Gannon suggests that Microsoft is cheap, citing that Windows is secure (it is, sort of) and that it is trading at 10 times future earnings.
I would contend that Microsoft is at fair value. The company is in incredibly strong financial position (cash on the balance sheet is huge, 21 billion with no debt), but the underlying issue is that Microsoft has an army of people working against it (the “open source” movement) that will be providing a slow but steady erosion on anything that it sells.
Microsoft Windows will still be around as the primary desktop client in the next 5 years, but their ability to price will be hampered by free solutions (mainly Linux, and OpenOffice). It won’t matter how good Windows 7 is, or how good future versions of Office are – Microsoft’s day in the sun has long since past.
Your investment in Microsoft will still be there tomorrow, however, so as a store of value, equity in Microsoft isn’t necessarily a bad option – and at current prices they’ll give you a 3% dividend yield. Their management was prone to making some stupid value-destroying decisions, however – their equity stake in Facebook, and them potentially taking over Yahoo was another.
I would contend that a company like Intel would provide better competitive protection since their only real competition, AMD, is about financially fade off the planet. It is an easier bet (for me, anyway) that it is likelier that people will be running systems with Intel chips than Windows operating systems in 20 years. The issue is that while it is possible to develop new software to compete against Microsoft, it is nearly impossible to come up with the capital (in the order of billions) required to properly compete with the likes of Intel. Ever since Apple standardized on Intel, this sealed the deal.

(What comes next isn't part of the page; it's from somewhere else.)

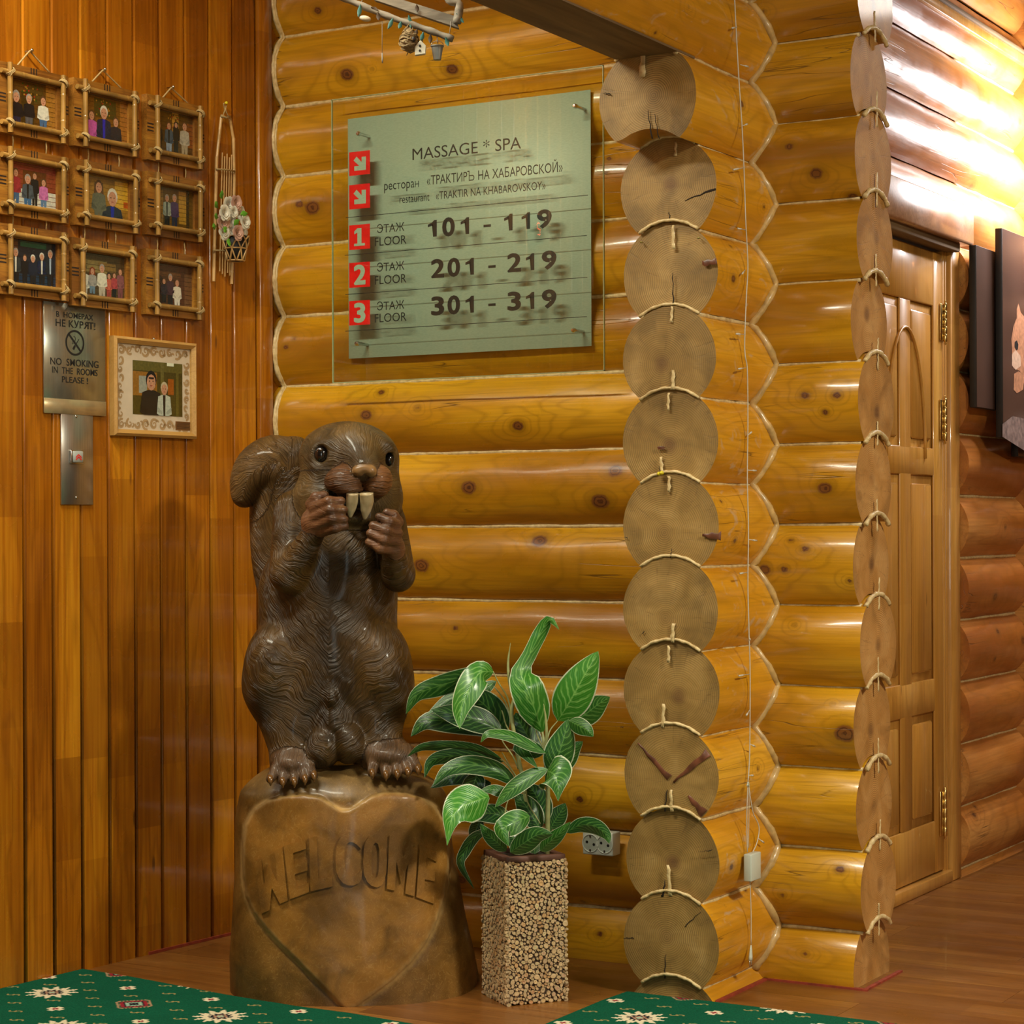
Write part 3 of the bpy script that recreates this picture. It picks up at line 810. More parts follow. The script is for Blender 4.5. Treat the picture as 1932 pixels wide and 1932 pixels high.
m = NT('brushed_grey_green_plate'); c = m.obj(); n = m.noise(m.mapping(c, (90, 1, 400)), 1, 2)
m.bump(n, .05, .0005)
M['plate'] = m.fin(m.ramp(n, (.4, (.37, .47, .38)), (.6, (.41, .51, .42))), .45, .05)
pl, pb = quad_slab('metal_plate', [(658, 227), (1117, 166), (1113, 653), (656, 677)], YP, .0015, M['plate'], sign, .0005)
MP_ = plain('backing_strip_dark', (.1, .06, .02), .6)
for (px, py) in ((676, 252), (1085, 200), (673, 648), (1082, 623)):
    p = loc(sign, B(px, py, YG)); 
    prof = [(0, -.008), (.004, -.0078), (.0062, -.004), (.0075, -.0005), (.0075, .0), (.0075, .0065), (.0052, .0068), (.0052, YP - YG), (.0052, YP - YG + .03)]
    V, Fc = lathe(prof, 14, True)
    V = [(p[0] + v[0], v[2], p[2] + v[1]) for v in V]
    mesh('standoff', V, Fc, M['steel'], sign, True, sharp=40)
YT = .0076
def sign_text(s, lx, ly, rx, ry, ch, bold=0.0, mat=None, y=None, name='lettering', cap='H'):
    a = loc(sign, B(lx, ly, YG)); b_ = loc(sign, B(rx, ry, YG)); z = (a[2] + b_[2]) / 2
    d = np.dot(B(lx, ly, YG) - O, np.array([-SA, CA, 0]))
    return letter_obj(name, s, a[0], z, YT if y is None else y, b_[0] - a[0], ch * d / F, mat or M['black'], sign, bold, cap)
sign_text('MASSAGE * SPA', 776, 302, 981, 279, 21.5)
sign_text('ресторан', 722.5, 359.5, 788, 351, 11.5, cap='х')
sign_text('«ТРАКТИРЪ НА ХАБАРОВСКОЙ»', 803, 349, 1059.5, 322.5, 17.5, cap='Н')
sign_text('restaurant', 751.5, 383.5, 808, 377.5, 10, cap='x')
sign_text('«TRAKTIR NA KHABAROVSKOY»', 820, 376, 1027, 356, 14.5)
def figure(ch, x0, x1, yl, chh=33):
    """one bold figure; the 1 gets its flag"""
    if ch != '1': sign_text(ch, x0, yl, x1, yl - (x1 - x0) * .083, chh if ch != '-' else 5.0, .035 if ch != '-' else 0, None, None, 'figure', '0' if ch != '-' else '-'); return
    a = loc(sign, B(x0, yl, YG)); b2 = loc(sign, B(x1, yl, YG)); t = loc(sign, B(x1, yl - chh, YG))
    w_ = b2[0] - a[0]; h_ = t[2] - a[2]; xr = b2[0]
    pts = [(xr, 0), (xr, h_), (xr - w_ * .30, h_), (xr - w_ * .55, h_ * .86), (xr - w_, h_ * .76), (xr - w_, h_ * .60), (xr - w_ * .42, h_ * .68), (xr - w_ * .42, 0)]
    bb = bmesh.new(); bb.faces.new([bb.verts.new((p[0], YT - .0006, a[2] + p[1])) for p in pts[::-1]]); bmesh.ops.triangulate(bb, faces=bb.faces[:]); bmobj('figure', bb, M['black'], sign)
for row_y, xs in ((447, (('1', 805, 822), ('0', 832, 856), ('1', 867, 883), ('-', 910, 924), ('1', 949, 965), ('1', 982, 998), ('9', 1011, 1039))),
                  (524, (('2', 811, 836), ('0', 842, 866), ('1', 876, 892), ('-', 919, 933), ('2', 955, 981), ('1', 990, 1006), ('9', 1020, 1048))),
                  (594.5, (('3', 811, 836), ('0', 842, 866), ('1', 876, 892), ('-', 919, 933), ('3', 955, 981), ('1', 990, 1006), ('9', 1020, 1048)))):
    for ch_, x0_, x1_ in xs:
        yl_ = row_y - (x0_ - 808) * (.083 if row_y < 500 else .076 if row_y < 560 else .062)
        figure(ch_, x0_, x1_, yl_ - (10 if ch_ == '-' else 0))
for (a, b_) in ((438.5, 463), (511.5, 536), (585, 608)):
    sign_text('ЭТАЖ', 709, a, 760.5, a - 2.5, 15.5, cap='Т'); sign_text('FLOOR', 705, b_, 764.5, b_ - 3, 16)
for (x0_, y0_, x1_, y1_) in ((650, 412.6, 1107, 365), (648, 483, 1105, 442), (649, 557, 1106, 521), (649, 625.8, 1105, 595.8)):
    a = loc(sign, B(x0_, y0_, YG)); b_ = loc(sign, B(x1_, y1_, YG)); z = (a[2] + b_[2]) / 2
    box('ruled_line', a[0], b_[0], YT - .0004, YT, z - .0010, z + .0010, M['black'], sign)
arrow = [(-.32, .38), (-.12, .38), (-.12, .38), (.18, .02), (.12, .36), (.34, .20), (.34, -.38), (-.28, -.36), (-.10, -.16), (.02, -.14)]
for i, (ty, by, s) in enumerate(((287, 331.6, '>'), (349, 395, '>'), (425, 471.5, '1'), (496, 543, '2'), (568, 614, '3'))):
    a = loc(sign, B(656.5, by, YG)); b_ = loc(sign, B(695.5, ty - 3, YG)); z0, z1 = a[2], loc(sign, B(656.5, ty, YG))[2]
    x0_, x1_ = a[0], b_[0]
    box('number_tile' if i > 1 else 'arrow_tile', x0_, x1_, YT - .0003, YT, z0, z1, M['red'], sign)
    cx, cz_ = (x0_ + x1_) / 2, (z0 + z1) / 2; w, h = x1_ - x0_, z1 - z0
    if i < 2:
        b = bmesh.new()   # arrow pointing down to the right
        ar = [(-.34, .16), (-.16, .34), (.12, .04), (.12, .30), (.36, .30), (.36, -.36), (-.30, -.36), (-.30, -.13), (-.02, -.13)]
        vs = [b.verts.new((cx + p[0] * w * .85, YT - .0006, cz_ + p[1] * h * .85)) for p in ar]; b.faces.new(vs)
        bmobj('arrow', b, M['plate'], sign)
    elif s == '1':
        mb = MB()
        for q in (((-.10, -.26), (.10, -.26), (.10, .36), (-.10, .36)), ((-.26, -.36), (.26, -.36), (.26, -.26), (-.26, -.26)), ((-.25, .12), (-.10, .18), (-.10, .36), (-.25, .24))):
            mb.add([(cx + u_ * w, YT - .0009, cz_ + v_ * h) for u_, v_ in q], [(0, 1, 2, 3)])
        mb.build('floor_number', M['plate'], sign, False)
    else:
        letter_obj('floor_number', s, cx - w * (.18 if s == '1' else .27), z0 + h * .14, YT - .0003, w * (.36 if s == '1' else .56), h * .72, M['plate'], sign, .04)

# ------------------------------------------------------------------ no-smoking plate
NA = np.array([cos(WA), -sin(WA), 0]); UA = np.array([sin(WA), cos(WA), 0]); PA = np.array([XA, 5.70, 0])
def A(px, py, dx_=0.0):      # point on the plank wall, dx_ in front of it
    r = ray(px, py); return O + r * (((PA - O) @ NA + dx_) / (r @ NA))
a, b_ = A(81, 577, .0045), A(198, 775, .0045)
ns = wall_item('no_smoking_sign', ((a[0] + b_[0]) / 2, (a[1] + b_[1]) / 2, (A(82, 768, .004)[2] + A(81, 577, .004)[2]) / 2), 'A')
tag(ns, 'brushed metal no smoking notice in two languages on plank wall', 'sign')
w = b_[1] - a[1]; h = A(82, 577, .004)[2] + .03 - A(82, 768, .004)[2]
m = NT('brushed_steel_notice'); c = m.obj(False); n = m.noise(m.mapping(c, (400, 1, 6)), 1, 2)
m.bump(n, .04, .0004)
M['notice'] = m.fin(m.ramp(n, (.4, (.36, .38, .32)), (.6, (.42, .44, .38))), .24, .85)
box('plate', -w / 2, w / 2, -.003, .002, -h / 2, h / 2, M['notice'], ns, .0006)
box('protective_strip', -w / 2 - .001, w / 2 + .001, -.0045, -.003, -h / 2 - .002, -h / 2 + .042, plain('clear_plastic_strip', (.50, .40, .22), .25, .6), ns, .0005)
def ns_text(s, lx, ly, rx, ch, bold=.006, cap='H'):
    bold = min(bold, .007)
    a = loc(ns, A(lx, ly, .008)); b_ = loc(ns, A(rx, ly, .008)); d = 6.35
    letter_obj('lettering', s, a[0], a[2], -.0031, b_[0] - a[0], ch * 6.40 / F, M['black'], ns, bold, cap)
ns_text('В  НОМЕРАХ', 106, 597, 176, 10, cap='Н'); ns_text('НЕ КУРЯТ!', 105, 614.5, 180, 13, .02, 'Н')
ns_text('NO  SMOKING', 95, 687, 186, 12.5, .015); ns_text('IN  THE  ROOMS', 98.5, 703, 184, 11.5, .012); ns_text('PLEASE !', 117, 721, 166, 11, .010)
cc = loc(ns, A(140.5, 647, .006)); rr = 24 * 6.40 / F
e = MB(); n_ = 40
V = []; Fc = []
for i in range(n_):
    a_ = 2 * pi * i / n_
    V += [(cc[0] + rr * cos(a_), -.0034, cc[2] + rr * sin(a_)), (cc[0] + rr * .84 * cos(a_), -.0034, cc[2] + rr * .84 * sin(a_))]
    Fc.append((2 * i, 2 * i + 1, (2 * i + 3) % (2 * n_), (2 * i + 2) % (2 * n_)))
e.add(V, Fc)
def seg(mb, x0, z0, x1, z1, wd, y):
    d = np.array([x1 - x0, z1 - z0]); d /= np.hypot(*d); nx, nz = -d[1] * wd, d[0] * wd
    mb.add([(x0 + nx, y, z0 + nz), (x1 + nx, y, z1 + nz), (x1 - nx, y, z1 - nz), (x0 - nx, y, z0 - nz)], [(0, 1, 2, 3)])
seg(e, cc[0] - rr * .62, cc[2] + rr * .62, cc[0] + rr * .62, cc[2] - rr * .62, rr * .085, -.0034)
seg(e, cc[0] - rr * .18, cc[2] - rr * .52, cc[0] + rr * .02, cc[2] - rr * .22, rr * .10, -.0033)
seg(e, cc[0] + rr * .02, cc[2] - rr * .22, cc[0] + rr * .42, cc[2] + rr * .30, rr * .035, -.0033)
for k in range(7):
    t0 = k / 7 * 1.8 * pi; t1 = (k + 1) / 7 * 1.8 * pi
    f_ = lambda t: (cc[0] - rr * .15 + rr * .28 * sin(t) * (1 - t / 9), cc[2] + rr * .2 + rr * .30 * cos(t * .8))
    seg(e, *f_(t0), *f_(t1), rr * .022, -.0033)
e.build('cigarette_symbol', M['black'], ns, False)

# ------------------------------------------------------------------ lift call plate
a, b_ = A(113, 773, .003), A(174, 952, .003)
cp = wall_item('lift_call_plate', ((a[0] + b_[0]) / 2, (a[1] + b_[1]) / 2, (A(143, 773, .003)[2] + A(143, 952, .003)[2]) / 2), 'A')
tag(cp, 'tall brushed steel lift call plate with one square button', 'call plate')
w = b_[1] - a[1]; h = A(143, 773, .003)[2] - A(143, 952, .003)[2]
m = NT('brushed_steel_call_plate'); c = m.obj(False); n = m.noise(m.mapping(c, (500, 1, 8)), 1, 2); m.bump(n, .05, .0004)
M['call'] = m.fin(m.ramp(n, (.4, (.42, .40, .36)), (.6, (.50, .48, .43))), .30, .9)
box('plate', -w / 2, w / 2, -.005, .0, -h / 2, h / 2, M['call'], cp, .0008)
p = loc(cp, A(143.5, 862, .01))
bt = box('call_button', p[0] - .027, p[0] + .027, -.013, -.004, p[2] - .021, p[2] + .021, M['steel'], cp, .003, 2)
box('button_cap', p[0] - .019, p[0] + .021, -.017, -.012, p[2] - .017, p[2] + .017, plain('grey_button_plastic', (.35, .37, .34), .35), bt, .002)
ch = MB()
for dz in (.000, -.007):
    seg(ch, p[0] - .011, p[2] + dz - .002, p[0] + .001, p[2] + dz + .007, .0017, -.0176); seg(ch, p[0] + .012, p[2] + dz - .002, p[0], p[2] + dz + .007, .0017, -.0176)
ch.build('up_arrow', M['red'], bt, False)
for (px, py) in ((144, 786), (144.5, 939)):
    q = loc(cp, A(px, py, .008)); V, Fc = lathe([(0, -.002), (.003, -.0018), (.0048, 0), (.0048, .002)], 12)
    mesh('screw', [(q[0] + v[0], -.005 + v[2], q[2] + v[1]) for v in V], Fc, M['steel'], cp, True)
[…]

Intel’s financial position is also solid – cash (12 billion) far exceeding debt (2 billion) on their balance sheet, and Intel will continue to generate cash in the far future. They give off a 4.5% dividend yield at current prices.
I will agree with the general theme, however, that for the first time in recent memory, stocks relating to the manufacturing and sale of personal computers finally look relatively inexpensive. One could do a lot worse than picking Microsoft or Intel.